───── Information provided
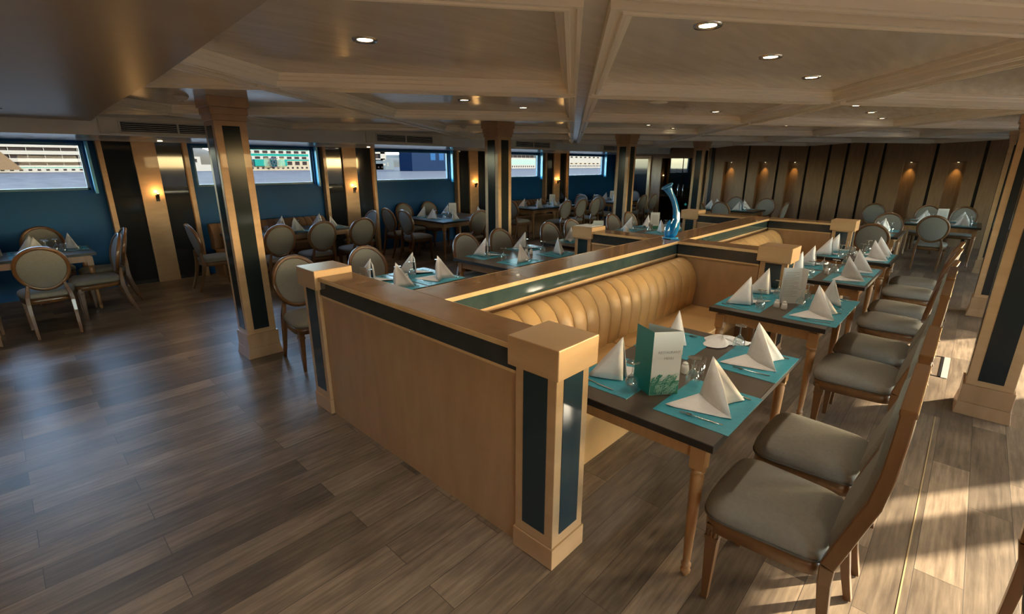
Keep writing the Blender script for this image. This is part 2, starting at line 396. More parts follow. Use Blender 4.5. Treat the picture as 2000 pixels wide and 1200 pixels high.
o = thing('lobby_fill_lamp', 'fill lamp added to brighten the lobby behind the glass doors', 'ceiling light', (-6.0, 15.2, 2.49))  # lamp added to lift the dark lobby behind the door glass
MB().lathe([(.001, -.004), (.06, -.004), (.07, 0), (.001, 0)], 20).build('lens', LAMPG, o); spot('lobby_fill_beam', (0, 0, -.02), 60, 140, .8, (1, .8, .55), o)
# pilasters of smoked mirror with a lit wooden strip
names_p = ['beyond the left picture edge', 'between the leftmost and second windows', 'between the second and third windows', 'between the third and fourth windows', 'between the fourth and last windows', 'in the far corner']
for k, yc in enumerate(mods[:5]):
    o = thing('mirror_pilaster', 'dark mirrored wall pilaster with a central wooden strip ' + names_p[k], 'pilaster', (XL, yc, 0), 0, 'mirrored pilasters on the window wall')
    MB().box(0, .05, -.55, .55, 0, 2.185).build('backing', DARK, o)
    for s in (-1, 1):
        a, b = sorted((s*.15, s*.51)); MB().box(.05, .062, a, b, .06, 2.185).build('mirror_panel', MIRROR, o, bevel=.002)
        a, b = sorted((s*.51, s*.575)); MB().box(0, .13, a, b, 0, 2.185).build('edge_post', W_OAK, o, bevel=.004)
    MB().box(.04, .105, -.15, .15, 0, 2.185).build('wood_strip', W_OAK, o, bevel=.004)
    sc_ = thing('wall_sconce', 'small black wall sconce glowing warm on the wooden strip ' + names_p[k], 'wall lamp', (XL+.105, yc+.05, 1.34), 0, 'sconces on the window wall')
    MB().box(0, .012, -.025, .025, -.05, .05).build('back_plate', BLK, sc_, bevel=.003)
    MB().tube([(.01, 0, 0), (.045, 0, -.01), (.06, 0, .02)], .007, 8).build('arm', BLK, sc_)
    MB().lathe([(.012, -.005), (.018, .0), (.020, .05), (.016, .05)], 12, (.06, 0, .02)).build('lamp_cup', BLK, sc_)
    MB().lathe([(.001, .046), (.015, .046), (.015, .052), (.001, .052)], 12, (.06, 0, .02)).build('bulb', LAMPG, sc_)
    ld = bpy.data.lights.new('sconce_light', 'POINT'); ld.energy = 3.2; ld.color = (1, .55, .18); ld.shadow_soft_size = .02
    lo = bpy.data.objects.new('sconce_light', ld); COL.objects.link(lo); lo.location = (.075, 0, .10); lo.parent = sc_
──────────
#### What the exercise asks:
Repeat the full listing above exactly, with no pictures in the copy.

#### Solved problem:
Keep writing the Blender script for this image. This is part 2, starting at line 396. More parts follow. Use Blender 4.5. Treat the picture as 2000 pixels wide and 1200 pixels high.
o = thing('lobby_fill_lamp', 'fill lamp added to brighten the lobby behind the glass doors', 'ceiling light', (-6.0, 15.2, 2.49))  # lamp added to lift the dark lobby behind the door glass
MB().lathe([(.001, -.004), (.06, -.004), (.07, 0), (.001, 0)], 20).build('lens', LAMPG, o); spot('lobby_fill_beam', (0, 0, -.02), 60, 140, .8, (1, .8, .55), o)
# pilasters of smoked mirror with a lit wooden strip
names_p = ['beyond the left picture edge', 'between the leftmost and second windows', 'between the second and third windows', 'between the third and fourth windows', 'between the fourth and last windows', 'in the far corner']
for k, yc in enumerate(mods[:5]):
    o = thing('mirror_pilaster', 'dark mirrored wall pilaster with a central wooden strip ' + names_p[k], 'pilaster', (XL, yc, 0), 0, 'mirrored pilasters on the window wall')
    MB().box(0, .05, -.55, .55, 0, 2.185).build('backing', DARK, o)
    for s in (-1, 1):
        a, b = sorted((s*.15, s*.51)); MB().box(.05, .062, a, b, .06, 2.185).build('mirror_panel', MIRROR, o, bevel=.002)
        a, b = sorted((s*.51, s*.575)); MB().box(0, .13, a, b, 0, 2.185).build('edge_post', W_OAK, o, bevel=.004)
    MB().box(.04, .105, -.15, .15, 0, 2.185).build('wood_strip', W_OAK, o, bevel=.004)
    sc_ = thing('wall_sconce', 'small black wall sconce glowing warm on the wooden strip ' + names_p[k], 'wall lamp', (XL+.105, yc+.05, 1.34), 0, 'sconces on the window wall')
    MB().box(0, .012, -.025, .025, -.05, .05).build('back_plate', BLK, sc_, bevel=.003)
    MB().tube([(.01, 0, 0), (.045, 0, -.01), (.06, 0, .02)], .007, 8).build('arm', BLK, sc_)
    MB().lathe([(.012, -.005), (.018, .0), (.020, .05), (.016, .05)], 12, (.06, 0, .02)).build('lamp_cup', BLK, sc_)
    MB().lathe([(.001, .046), (.015, .046), (.015, .052), (.001, .052)], 12, (.06, 0, .02)).build('bulb', LAMPG, sc_)
    ld = bpy.data.lights.new('sconce_light', 'POINT'); ld.energy = 3.2; ld.color = (1, .55, .18); ld.shadow_soft_size = .02
    lo = bpy.data.objects.new('sconce_light', ld); COL.objects.link(lo); lo.location = (.075, 0, .10); lo.parent = sc_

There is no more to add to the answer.